The problem was in cost_of_shipping. The line cost_of_shipping = shipping_cost - selling_price computes the difference between what the customer pays for shipping and the product price. When shipping is €5.99 and the product is €399, the "cost" is -€393. The adjusted_shipping_cost becomes desired_price + (-393), which is a large positive number that doesn't correspond to any real shipping cost.
The calculation works mathematically as a total-price redistribution, but the output is confusing to read in the API response. A seller sees adjusted_shipping_cost: 12.50 and assumes the algorithm is recommending they charge €12.50 for shipping, when the actual recommendation is about total price positioning. I'd redesign this as two separate outputs: recommended_total_price and recommended_price_shipping_split, making the intent clear.
The Decimal Precision Decision
All price arithmetic uses Python's Decimal type with precision 10. This wasn't the original implementation. The first version used floats, and rounding errors were invisible until the test suite compared outputs.
A float calculation of 399.99 * 0.95 returns 379.9905000000001. Rounded to 2 decimal places, that's €379.99. The correct answer is €379.99. So the error was invisible in this case. But Decimal("399.99") * Decimal("0.95") returns 379.9905, which rounds to the same €379.99. The difference shows up at different price points and with chained operations. When the delivery adjustment and rating adjustment are applied sequentially, float imprecision compounds. On a €2,800 product with a 3% delivery premium and a 7% reputation premium, the float path and the Decimal path diverge by €0.03. Small enough to ignore for one product. Multiplied across 200 products repriced daily, that's pricing inconsistency the seller notices.

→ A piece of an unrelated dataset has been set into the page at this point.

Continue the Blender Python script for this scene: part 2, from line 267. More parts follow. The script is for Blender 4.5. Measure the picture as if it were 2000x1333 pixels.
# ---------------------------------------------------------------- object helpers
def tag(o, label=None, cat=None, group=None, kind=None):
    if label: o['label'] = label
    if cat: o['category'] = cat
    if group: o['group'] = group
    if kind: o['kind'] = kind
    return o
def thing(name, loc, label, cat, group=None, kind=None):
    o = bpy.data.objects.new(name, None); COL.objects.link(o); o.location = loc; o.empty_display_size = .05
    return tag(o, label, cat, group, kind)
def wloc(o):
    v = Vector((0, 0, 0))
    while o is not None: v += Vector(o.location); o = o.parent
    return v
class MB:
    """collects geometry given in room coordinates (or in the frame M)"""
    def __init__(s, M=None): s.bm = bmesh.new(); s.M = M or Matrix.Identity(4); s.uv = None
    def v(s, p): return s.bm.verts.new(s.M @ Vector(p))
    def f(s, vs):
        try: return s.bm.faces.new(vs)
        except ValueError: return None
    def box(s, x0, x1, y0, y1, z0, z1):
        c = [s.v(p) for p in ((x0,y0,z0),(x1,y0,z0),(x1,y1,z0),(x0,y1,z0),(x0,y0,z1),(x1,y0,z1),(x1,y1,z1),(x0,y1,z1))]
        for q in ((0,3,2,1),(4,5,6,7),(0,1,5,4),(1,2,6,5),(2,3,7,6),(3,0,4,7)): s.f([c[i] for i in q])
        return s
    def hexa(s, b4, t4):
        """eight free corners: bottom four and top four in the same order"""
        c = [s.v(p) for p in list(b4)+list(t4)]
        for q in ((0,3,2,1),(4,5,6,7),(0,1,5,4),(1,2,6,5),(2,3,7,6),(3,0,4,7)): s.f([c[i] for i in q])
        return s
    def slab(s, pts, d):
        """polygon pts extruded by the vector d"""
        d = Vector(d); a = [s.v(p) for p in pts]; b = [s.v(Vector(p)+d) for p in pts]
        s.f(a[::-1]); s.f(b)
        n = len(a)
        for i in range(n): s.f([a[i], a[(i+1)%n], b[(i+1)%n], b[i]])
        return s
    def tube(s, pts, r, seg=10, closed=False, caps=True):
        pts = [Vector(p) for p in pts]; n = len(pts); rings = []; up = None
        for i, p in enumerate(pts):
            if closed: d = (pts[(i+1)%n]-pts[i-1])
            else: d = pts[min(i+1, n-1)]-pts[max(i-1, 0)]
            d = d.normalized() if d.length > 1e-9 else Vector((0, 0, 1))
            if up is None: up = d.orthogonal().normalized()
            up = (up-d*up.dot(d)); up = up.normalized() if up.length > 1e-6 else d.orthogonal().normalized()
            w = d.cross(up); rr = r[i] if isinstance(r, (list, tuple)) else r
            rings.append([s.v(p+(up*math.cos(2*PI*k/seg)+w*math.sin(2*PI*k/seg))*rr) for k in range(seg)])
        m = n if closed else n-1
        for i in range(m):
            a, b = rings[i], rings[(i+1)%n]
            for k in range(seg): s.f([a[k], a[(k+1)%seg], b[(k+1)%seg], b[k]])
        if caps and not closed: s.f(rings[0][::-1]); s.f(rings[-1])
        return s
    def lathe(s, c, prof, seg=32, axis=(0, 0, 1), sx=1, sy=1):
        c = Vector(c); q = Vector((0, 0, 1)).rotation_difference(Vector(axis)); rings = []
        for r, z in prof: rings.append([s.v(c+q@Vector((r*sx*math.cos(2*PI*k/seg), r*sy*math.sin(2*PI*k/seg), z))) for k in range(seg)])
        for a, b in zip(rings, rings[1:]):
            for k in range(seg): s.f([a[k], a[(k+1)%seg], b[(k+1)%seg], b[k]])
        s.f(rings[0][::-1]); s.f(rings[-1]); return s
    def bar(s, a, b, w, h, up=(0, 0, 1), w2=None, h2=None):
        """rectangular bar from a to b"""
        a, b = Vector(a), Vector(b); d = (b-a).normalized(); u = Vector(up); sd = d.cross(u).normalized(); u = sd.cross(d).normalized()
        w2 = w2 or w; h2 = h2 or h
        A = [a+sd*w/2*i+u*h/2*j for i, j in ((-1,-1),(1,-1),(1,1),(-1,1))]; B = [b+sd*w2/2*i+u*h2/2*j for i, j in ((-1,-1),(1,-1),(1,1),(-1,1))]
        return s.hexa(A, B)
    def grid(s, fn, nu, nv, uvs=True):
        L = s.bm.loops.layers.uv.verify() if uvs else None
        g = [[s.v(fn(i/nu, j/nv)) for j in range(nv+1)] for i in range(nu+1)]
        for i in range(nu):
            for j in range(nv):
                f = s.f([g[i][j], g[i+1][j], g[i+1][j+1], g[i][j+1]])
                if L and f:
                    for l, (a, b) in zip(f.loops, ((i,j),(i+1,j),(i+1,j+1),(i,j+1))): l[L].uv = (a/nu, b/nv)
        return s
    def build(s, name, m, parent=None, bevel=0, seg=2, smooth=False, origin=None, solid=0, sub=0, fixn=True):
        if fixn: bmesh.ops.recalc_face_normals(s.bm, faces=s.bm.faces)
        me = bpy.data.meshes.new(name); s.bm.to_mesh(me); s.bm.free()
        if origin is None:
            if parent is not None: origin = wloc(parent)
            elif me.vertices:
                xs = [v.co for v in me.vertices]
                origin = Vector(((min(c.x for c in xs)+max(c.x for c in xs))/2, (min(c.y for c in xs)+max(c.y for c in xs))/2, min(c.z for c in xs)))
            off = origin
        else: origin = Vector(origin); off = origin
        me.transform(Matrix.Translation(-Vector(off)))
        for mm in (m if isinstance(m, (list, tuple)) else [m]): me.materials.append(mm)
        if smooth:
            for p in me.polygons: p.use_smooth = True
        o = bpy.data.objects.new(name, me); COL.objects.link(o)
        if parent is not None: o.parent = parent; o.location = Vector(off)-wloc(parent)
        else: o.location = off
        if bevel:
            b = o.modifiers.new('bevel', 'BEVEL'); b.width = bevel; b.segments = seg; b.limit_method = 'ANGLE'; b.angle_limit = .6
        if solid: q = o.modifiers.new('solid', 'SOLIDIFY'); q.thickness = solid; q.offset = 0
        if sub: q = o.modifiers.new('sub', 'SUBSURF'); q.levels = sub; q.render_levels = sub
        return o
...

The getcontext().prec = 10 at the top of the optimizer sets global decimal precision. Ten digits handles any product price below €10 million with 2 decimal places, which covers every product category on Idealo.
Where the Algorithm Falls Short
The 5% undercut is a fixed constant. For a €15 phone case, a 5% undercut is €0.75, which might not be enough to visibly change rank. For a €3,500 solar inverter, a 5% undercut is €175, which is aggressive and might trigger a price war. The undercut percentage should scale inversely with price, or the seller should be able to set a per-category undercut strategy.
The cost price calculation assumes 80% of selling price. That's a placeholder, not a real cost input. The system has no supplier integration or cost-of-goods data. It estimates cost from the current selling price, which means the margin floor drifts: if the seller manually raises the price, the system assumes cost went up too, and the floor moves. A proper cost input (from an ERP system or manually uploaded) would fix the drift, but the client didn't have a structured cost feed when this was built.
The optimizer also doesn't account for product-specific conversion rates. A product with a 40% click-to-purchase rate at rank 1 should be priced differently from one with a 5% rate. Without clickstream data from the seller's analytics, the algorithm treats all products as equally elastic. Adding a conversion weight would require connecting Idealo's click-through data, which the Business API's offer report doesn't include.